** start of Given information **

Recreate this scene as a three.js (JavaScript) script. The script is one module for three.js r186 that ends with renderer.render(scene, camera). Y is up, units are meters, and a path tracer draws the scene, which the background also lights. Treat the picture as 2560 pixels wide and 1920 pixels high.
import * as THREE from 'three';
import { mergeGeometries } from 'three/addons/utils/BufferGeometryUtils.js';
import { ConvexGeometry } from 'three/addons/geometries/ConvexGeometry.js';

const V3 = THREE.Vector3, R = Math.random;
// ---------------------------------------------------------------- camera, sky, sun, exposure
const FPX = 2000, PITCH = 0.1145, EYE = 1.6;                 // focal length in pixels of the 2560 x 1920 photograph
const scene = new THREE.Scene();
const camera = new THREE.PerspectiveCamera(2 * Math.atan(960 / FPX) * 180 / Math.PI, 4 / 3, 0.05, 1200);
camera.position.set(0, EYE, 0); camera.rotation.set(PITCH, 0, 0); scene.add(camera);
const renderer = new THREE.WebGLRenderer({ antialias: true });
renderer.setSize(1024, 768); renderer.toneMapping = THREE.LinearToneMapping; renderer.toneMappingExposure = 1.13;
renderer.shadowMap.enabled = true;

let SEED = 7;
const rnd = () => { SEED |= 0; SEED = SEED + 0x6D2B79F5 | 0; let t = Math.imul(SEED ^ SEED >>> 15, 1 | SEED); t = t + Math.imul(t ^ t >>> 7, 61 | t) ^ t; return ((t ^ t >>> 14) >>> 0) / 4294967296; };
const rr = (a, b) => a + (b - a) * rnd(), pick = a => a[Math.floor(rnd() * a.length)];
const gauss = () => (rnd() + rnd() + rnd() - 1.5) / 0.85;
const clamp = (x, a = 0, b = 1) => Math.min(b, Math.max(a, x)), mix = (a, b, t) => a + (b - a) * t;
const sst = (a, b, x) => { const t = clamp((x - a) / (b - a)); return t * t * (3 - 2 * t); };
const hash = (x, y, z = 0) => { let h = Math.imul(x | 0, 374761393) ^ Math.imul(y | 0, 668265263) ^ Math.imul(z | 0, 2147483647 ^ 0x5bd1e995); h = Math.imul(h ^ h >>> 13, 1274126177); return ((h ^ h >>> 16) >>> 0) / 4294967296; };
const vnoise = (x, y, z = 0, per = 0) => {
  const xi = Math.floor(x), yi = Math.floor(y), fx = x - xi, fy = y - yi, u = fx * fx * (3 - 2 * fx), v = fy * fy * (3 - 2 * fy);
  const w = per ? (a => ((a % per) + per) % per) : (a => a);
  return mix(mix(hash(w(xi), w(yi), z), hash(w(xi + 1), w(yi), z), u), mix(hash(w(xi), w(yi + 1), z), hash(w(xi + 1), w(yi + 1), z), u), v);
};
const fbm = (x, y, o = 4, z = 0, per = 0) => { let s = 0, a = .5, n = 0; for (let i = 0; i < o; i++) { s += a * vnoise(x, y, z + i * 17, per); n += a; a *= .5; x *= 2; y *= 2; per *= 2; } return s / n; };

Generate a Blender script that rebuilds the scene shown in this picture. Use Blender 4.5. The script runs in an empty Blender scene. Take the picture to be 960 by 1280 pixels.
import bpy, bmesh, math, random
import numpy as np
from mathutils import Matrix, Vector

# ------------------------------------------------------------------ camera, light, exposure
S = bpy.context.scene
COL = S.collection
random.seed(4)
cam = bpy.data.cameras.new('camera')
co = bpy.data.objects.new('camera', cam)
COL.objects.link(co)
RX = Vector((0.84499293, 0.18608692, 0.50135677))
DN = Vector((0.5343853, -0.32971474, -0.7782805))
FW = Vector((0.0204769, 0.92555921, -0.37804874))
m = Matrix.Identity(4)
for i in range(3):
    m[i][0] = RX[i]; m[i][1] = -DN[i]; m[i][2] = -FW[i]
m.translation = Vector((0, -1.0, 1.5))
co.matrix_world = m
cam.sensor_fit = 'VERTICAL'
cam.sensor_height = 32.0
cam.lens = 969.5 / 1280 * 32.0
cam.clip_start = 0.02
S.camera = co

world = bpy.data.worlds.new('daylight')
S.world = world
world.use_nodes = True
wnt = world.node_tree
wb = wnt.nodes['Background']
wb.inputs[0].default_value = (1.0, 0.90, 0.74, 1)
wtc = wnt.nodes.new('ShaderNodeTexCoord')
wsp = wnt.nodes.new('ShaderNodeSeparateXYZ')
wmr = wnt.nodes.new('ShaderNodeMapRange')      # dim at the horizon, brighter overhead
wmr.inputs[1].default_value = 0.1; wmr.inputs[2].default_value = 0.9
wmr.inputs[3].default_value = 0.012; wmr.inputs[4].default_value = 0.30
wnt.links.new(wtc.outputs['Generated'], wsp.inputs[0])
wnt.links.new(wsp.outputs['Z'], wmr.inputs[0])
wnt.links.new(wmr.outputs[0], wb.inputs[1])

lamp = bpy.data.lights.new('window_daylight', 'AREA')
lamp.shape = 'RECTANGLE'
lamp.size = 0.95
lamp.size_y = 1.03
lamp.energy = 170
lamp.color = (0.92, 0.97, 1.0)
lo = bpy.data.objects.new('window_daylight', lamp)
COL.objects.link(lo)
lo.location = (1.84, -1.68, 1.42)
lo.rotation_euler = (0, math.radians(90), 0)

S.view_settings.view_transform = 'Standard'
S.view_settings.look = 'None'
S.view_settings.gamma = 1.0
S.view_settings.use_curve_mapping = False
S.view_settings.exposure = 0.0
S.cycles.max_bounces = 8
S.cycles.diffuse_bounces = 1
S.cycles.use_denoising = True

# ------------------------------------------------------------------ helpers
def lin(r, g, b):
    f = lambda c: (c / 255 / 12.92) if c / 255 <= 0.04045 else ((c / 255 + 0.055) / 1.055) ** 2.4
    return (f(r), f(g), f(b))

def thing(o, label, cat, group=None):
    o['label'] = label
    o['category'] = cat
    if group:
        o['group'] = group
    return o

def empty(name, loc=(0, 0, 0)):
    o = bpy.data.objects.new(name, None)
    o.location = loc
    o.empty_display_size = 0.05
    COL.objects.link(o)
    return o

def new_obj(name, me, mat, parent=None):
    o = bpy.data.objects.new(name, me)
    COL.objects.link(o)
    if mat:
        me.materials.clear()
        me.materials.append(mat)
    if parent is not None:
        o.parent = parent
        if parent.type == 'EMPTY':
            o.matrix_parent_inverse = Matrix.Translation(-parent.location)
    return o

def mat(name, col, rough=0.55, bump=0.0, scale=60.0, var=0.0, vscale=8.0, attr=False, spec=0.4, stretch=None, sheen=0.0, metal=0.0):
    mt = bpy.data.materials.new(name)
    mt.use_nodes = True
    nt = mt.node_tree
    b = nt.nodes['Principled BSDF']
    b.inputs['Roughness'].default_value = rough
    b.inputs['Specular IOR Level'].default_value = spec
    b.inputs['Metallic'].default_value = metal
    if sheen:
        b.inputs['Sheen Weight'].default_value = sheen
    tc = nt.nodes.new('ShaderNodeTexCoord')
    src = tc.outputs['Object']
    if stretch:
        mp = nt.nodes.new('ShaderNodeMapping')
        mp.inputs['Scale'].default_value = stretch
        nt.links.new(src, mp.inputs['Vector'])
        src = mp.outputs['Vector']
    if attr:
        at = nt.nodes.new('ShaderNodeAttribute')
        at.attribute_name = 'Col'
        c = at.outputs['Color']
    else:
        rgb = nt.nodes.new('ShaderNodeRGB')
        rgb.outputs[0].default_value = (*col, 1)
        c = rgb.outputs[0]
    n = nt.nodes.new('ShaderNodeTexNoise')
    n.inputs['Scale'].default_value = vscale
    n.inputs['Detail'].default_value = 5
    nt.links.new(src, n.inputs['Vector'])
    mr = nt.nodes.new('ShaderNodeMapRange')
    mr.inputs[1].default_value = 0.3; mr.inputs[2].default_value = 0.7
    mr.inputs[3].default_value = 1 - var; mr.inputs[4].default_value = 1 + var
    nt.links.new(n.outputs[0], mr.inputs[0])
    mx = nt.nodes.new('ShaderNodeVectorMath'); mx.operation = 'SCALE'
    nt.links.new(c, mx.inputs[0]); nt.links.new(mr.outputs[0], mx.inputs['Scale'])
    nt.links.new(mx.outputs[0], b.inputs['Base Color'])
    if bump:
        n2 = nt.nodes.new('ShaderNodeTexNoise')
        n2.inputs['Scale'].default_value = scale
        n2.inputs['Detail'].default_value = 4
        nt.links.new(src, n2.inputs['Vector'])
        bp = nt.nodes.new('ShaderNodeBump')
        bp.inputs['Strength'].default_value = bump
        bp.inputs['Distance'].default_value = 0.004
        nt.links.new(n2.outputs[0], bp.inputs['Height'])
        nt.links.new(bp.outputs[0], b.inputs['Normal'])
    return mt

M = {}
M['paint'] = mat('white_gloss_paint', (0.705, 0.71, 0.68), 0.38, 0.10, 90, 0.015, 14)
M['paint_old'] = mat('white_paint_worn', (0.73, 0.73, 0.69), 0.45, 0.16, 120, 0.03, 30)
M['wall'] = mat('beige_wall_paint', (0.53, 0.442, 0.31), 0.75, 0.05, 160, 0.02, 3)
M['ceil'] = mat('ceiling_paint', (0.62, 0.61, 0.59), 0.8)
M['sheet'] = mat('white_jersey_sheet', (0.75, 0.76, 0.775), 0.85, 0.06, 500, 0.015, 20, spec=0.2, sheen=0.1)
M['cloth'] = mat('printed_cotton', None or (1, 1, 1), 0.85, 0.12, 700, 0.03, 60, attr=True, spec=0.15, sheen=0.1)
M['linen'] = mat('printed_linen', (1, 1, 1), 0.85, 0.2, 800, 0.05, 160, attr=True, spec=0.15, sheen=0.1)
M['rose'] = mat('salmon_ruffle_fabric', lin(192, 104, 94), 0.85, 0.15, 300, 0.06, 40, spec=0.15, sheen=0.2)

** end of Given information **

__Exercise prompt__.
From the first line of the data through the line with "renderer.shadowMap.enabled = true;", quote each line exactly and add nothing else.

__Reply to the task__.
Recreate this scene as a three.js (JavaScript) script. The script is one module for three.js r186 that ends with renderer.render(scene, camera). Y is up, units are meters, and a path tracer draws the scene, which the background also lights. Treat the picture as 2560 pixels wide and 1920 pixels high.
import * as THREE from 'three';
import { mergeGeometries } from 'three/addons/utils/BufferGeometryUtils.js';
import { ConvexGeometry } from 'three/addons/geometries/ConvexGeometry.js';

const V3 = THREE.Vector3, R = Math.random;
// ---------------------------------------------------------------- camera, sky, sun, exposure
const FPX = 2000, PITCH = 0.1145, EYE = 1.6;                 // focal length in pixels of the 2560 x 1920 photograph
const scene = new THREE.Scene();
const camera = new THREE.PerspectiveCamera(2 * Math.atan(960 / FPX) * 180 / Math.PI, 4 / 3, 0.05, 1200);
camera.position.set(0, EYE, 0); camera.rotation.set(PITCH, 0, 0); scene.add(camera);
const renderer = new THREE.WebGLRenderer({ antialias: true });
renderer.setSize(1024, 768); renderer.toneMapping = THREE.LinearToneMapping; renderer.toneMappingExposure = 1.13;
renderer.shadowMap.enabled = true;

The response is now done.